The story of Damai's brief career as a revolutionary, which ended with his capture by the army last summer, sheds light on one of the most troubling aspects of the obscure but escalating war between Maoist insurgents and the government of King Gyanendra -- the insurgents' routine and apparently widespread use of child soldiers, many of whom are snatched from their villages against their will.

As in Damai's case, the Maoists often focus their recruitment efforts on "untouchables," who by some estimates account for nearly a fifth of Nepal's 27 million people and occupy the lowest level of its rigid caste system. As a result, government security forces tend to treat most untouchables, or dalits , with suspicion, increasing their vulnerability to various forms of discrimination and abuse, according to human rights groups.

Although there is no hard data on the number of child soldiers in Nepal, anecdotal evidence suggests that the phenomenon has increased since the collapse of a cease-fire in 2003, according to the Watchlist, a New York-based nongovernmental group that monitors the use of children in armed conflict.

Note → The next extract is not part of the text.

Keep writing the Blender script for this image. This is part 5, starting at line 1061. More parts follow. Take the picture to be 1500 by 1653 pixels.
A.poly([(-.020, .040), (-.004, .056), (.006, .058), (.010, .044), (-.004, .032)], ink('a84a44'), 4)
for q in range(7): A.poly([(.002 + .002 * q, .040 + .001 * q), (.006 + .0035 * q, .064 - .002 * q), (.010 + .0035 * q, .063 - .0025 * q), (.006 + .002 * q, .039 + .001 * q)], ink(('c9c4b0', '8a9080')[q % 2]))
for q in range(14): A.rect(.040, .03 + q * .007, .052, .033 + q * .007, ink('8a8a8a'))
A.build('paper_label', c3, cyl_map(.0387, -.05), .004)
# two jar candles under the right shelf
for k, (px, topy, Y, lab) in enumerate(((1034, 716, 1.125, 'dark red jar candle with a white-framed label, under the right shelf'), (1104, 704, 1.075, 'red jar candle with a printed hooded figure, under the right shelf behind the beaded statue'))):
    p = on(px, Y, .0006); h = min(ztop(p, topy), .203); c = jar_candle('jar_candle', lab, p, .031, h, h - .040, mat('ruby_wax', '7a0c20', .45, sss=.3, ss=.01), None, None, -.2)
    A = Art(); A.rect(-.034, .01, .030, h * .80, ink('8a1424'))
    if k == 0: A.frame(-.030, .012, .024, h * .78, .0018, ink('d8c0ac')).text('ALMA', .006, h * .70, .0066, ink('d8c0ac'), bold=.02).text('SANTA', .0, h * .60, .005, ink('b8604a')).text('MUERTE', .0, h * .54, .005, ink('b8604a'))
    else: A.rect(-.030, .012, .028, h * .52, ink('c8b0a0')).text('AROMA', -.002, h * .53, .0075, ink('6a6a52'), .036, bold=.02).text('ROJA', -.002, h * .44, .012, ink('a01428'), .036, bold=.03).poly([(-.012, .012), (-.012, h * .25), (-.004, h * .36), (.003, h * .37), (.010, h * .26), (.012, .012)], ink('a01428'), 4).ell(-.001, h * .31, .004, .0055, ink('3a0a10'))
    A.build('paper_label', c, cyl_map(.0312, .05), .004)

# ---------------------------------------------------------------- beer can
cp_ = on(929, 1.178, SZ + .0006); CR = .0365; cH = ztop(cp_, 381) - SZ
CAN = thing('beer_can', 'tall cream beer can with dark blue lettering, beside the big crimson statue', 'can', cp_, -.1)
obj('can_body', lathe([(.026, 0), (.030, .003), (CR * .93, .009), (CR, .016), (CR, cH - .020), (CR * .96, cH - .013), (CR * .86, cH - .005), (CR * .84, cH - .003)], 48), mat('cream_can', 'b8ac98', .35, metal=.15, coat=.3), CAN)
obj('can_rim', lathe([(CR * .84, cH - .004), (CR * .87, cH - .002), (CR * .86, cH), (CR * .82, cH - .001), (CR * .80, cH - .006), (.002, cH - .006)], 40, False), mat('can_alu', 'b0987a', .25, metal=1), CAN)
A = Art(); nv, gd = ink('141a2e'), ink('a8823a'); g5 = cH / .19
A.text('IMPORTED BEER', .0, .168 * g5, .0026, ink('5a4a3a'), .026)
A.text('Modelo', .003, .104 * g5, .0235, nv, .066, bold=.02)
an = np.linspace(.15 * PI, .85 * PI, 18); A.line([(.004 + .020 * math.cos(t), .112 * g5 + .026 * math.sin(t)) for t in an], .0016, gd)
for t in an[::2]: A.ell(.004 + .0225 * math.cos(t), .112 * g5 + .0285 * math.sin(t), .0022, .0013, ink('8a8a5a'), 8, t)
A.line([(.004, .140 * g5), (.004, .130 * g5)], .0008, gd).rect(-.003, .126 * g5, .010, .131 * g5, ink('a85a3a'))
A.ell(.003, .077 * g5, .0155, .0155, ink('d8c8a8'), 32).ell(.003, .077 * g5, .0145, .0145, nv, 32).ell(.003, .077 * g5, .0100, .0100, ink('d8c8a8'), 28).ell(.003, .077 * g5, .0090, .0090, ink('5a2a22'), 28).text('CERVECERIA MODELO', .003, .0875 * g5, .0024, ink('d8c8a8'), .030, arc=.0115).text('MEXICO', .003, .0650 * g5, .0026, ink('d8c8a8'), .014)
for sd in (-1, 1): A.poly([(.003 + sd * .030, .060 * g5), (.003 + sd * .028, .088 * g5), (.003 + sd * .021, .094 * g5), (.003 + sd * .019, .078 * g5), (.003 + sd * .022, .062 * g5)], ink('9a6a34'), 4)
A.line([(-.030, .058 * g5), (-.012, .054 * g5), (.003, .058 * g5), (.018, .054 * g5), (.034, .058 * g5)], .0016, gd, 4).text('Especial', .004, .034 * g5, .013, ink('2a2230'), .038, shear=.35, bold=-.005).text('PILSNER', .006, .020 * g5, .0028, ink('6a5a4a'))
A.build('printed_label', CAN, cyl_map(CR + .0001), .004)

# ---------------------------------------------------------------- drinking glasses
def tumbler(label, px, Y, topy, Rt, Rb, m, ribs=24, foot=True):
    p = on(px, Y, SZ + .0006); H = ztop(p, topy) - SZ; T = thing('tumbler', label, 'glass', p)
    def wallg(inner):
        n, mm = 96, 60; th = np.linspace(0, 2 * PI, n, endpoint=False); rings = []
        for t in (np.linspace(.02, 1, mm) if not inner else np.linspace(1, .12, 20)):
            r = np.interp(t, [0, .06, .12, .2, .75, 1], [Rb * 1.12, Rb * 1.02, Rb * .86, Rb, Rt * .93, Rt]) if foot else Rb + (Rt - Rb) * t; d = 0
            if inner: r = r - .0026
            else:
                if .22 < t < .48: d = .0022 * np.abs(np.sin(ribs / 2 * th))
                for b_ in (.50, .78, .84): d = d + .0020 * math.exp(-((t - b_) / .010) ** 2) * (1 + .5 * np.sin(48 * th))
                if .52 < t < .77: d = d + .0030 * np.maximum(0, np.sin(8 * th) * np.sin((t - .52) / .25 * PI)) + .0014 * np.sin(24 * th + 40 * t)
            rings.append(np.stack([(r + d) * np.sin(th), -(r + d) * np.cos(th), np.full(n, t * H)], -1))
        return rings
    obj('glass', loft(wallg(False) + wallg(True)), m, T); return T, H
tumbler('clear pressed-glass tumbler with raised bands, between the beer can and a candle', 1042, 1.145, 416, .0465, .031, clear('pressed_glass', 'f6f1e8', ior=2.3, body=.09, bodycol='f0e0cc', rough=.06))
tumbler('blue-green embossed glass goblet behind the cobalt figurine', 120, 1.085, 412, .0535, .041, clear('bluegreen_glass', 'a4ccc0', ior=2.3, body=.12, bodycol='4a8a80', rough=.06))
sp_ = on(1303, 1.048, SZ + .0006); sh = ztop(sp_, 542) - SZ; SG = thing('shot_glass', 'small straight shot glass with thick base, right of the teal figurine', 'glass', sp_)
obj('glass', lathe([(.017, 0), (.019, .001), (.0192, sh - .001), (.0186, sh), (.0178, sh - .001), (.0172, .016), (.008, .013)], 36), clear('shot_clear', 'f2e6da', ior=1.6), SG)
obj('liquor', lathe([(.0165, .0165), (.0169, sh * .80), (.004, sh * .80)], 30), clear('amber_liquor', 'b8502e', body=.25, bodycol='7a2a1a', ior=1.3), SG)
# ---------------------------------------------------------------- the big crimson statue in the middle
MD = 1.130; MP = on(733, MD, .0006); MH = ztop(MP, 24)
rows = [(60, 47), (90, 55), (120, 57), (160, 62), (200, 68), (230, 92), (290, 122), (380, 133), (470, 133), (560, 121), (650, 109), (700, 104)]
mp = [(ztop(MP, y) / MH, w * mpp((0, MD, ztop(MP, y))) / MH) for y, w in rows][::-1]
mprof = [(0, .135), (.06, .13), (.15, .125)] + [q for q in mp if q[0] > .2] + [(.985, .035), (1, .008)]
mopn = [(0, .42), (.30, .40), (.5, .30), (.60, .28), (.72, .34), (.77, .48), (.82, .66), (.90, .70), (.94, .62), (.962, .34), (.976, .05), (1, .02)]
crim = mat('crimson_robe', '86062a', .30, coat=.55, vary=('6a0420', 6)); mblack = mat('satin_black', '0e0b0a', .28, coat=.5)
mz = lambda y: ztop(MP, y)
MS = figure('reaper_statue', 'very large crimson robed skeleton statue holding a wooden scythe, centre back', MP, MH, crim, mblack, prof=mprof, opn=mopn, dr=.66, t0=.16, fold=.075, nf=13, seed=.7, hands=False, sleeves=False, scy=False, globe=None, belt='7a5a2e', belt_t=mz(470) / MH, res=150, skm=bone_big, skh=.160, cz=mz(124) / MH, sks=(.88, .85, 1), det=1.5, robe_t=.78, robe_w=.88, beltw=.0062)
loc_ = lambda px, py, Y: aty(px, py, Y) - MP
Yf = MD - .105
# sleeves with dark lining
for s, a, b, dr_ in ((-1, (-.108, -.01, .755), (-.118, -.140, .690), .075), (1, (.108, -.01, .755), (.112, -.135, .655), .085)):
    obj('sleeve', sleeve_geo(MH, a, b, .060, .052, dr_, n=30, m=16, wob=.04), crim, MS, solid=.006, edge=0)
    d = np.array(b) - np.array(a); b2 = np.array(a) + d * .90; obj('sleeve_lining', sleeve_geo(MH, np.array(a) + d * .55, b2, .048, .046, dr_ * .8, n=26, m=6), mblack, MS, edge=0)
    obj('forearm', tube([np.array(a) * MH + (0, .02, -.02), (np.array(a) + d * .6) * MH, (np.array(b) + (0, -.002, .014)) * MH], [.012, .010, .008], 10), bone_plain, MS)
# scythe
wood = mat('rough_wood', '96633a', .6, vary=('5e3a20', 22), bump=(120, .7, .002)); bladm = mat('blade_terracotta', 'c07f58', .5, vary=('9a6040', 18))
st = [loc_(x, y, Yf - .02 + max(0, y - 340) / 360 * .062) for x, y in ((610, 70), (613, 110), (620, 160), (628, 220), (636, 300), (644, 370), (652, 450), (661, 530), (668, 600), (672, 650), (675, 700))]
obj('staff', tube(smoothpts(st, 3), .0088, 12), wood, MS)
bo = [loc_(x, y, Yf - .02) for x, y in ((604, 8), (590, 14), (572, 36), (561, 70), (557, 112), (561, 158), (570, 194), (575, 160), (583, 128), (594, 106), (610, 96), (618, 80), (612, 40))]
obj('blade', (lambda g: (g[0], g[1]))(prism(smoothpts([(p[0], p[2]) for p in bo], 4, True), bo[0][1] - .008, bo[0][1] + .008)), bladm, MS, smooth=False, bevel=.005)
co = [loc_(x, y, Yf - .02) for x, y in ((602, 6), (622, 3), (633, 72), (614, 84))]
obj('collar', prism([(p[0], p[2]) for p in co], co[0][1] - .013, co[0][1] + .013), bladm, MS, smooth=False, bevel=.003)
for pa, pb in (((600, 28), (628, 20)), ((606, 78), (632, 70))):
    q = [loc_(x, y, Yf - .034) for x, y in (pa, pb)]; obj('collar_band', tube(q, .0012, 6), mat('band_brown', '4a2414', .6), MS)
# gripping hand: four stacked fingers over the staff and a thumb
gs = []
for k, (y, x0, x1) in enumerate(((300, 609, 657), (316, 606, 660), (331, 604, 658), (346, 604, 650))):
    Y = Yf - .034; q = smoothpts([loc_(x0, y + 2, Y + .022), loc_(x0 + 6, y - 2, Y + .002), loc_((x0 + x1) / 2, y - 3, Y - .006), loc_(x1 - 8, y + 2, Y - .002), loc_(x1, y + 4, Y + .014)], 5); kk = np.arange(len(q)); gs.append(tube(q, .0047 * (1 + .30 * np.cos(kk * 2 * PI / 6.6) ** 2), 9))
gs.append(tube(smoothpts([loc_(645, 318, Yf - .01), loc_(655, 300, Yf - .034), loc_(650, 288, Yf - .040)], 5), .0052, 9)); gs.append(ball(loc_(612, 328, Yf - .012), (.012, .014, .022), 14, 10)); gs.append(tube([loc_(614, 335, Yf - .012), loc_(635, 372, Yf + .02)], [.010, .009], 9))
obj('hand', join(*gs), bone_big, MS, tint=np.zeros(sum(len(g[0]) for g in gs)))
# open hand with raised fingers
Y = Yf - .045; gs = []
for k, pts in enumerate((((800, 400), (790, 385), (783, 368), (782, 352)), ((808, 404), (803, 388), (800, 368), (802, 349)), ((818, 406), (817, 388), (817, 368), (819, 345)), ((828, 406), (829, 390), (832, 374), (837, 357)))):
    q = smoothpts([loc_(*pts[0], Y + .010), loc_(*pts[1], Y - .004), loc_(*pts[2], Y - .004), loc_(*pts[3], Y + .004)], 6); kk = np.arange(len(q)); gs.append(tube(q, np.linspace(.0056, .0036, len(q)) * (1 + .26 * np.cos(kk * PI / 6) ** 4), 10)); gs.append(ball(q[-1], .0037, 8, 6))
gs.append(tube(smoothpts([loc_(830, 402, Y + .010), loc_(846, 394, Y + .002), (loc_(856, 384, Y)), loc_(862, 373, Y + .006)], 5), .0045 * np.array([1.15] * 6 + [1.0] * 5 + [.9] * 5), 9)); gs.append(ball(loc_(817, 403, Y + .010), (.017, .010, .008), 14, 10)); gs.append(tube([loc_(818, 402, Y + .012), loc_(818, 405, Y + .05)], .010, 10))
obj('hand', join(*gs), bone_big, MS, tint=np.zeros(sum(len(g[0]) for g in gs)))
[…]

The organization also has faulted Nepali security forces for employing children as spies or informants; Damai, for example, was ordered to help identify former comrades before he was finally released after two months in army custody, he and his father said.

A U.N. panel on children's rights said this month that it was "highly alarmed" by the number of children who have been killed in the conflict and accused the Maoists of "abduction and forcible conscription of children . . . for political indoctrination and for use as combatants, informants, cooks or porters, and as human shields."

In a sign of the growing international concern, the UNICEF office in Katmandu, the capital, is developing a monitoring system to track the use of child soldiers and also is laying the groundwork for programs to rehabilitate underage fighters -- an option that that for now is virtually nonexistent in the country, according to Noriko Izumi, a project officer with the agency.

The use of child soldiers is part of a broader mosaic of abuses by both sides in the war that is tearing apart this isolated, beguiling country of desperate poverty and Himalayan peaks. Since 1996, when the Maoists launched their anachronistic "people's war" against the now 237-year-old monarchy, the conflict has claimed the lives of about 12,000 people, many of them noncombatants, according to human rights groups.

By most accounts, the situation has deteriorated since Feb. 1, when Gyanendra, backed by the royal army, dismissed the government, ordered the arrest of political opponents, journalists and human rights workers and initiated a broad crackdown on freedom of the press and other civil liberties.

Gyanendra defended his power grab on grounds that it would give him a freer hand to deal with the Maoists, but so far there is little evidence of progress. Last week, Maoist guerrillas detonated a mine beneath a passenger bus in southern Nepal, killing 36 people in one of the deadliest attacks on civilians of the war; Maoist leader Pushpa Kamal Dahal, who goes by the name Prachanda, called the bombing a mistake.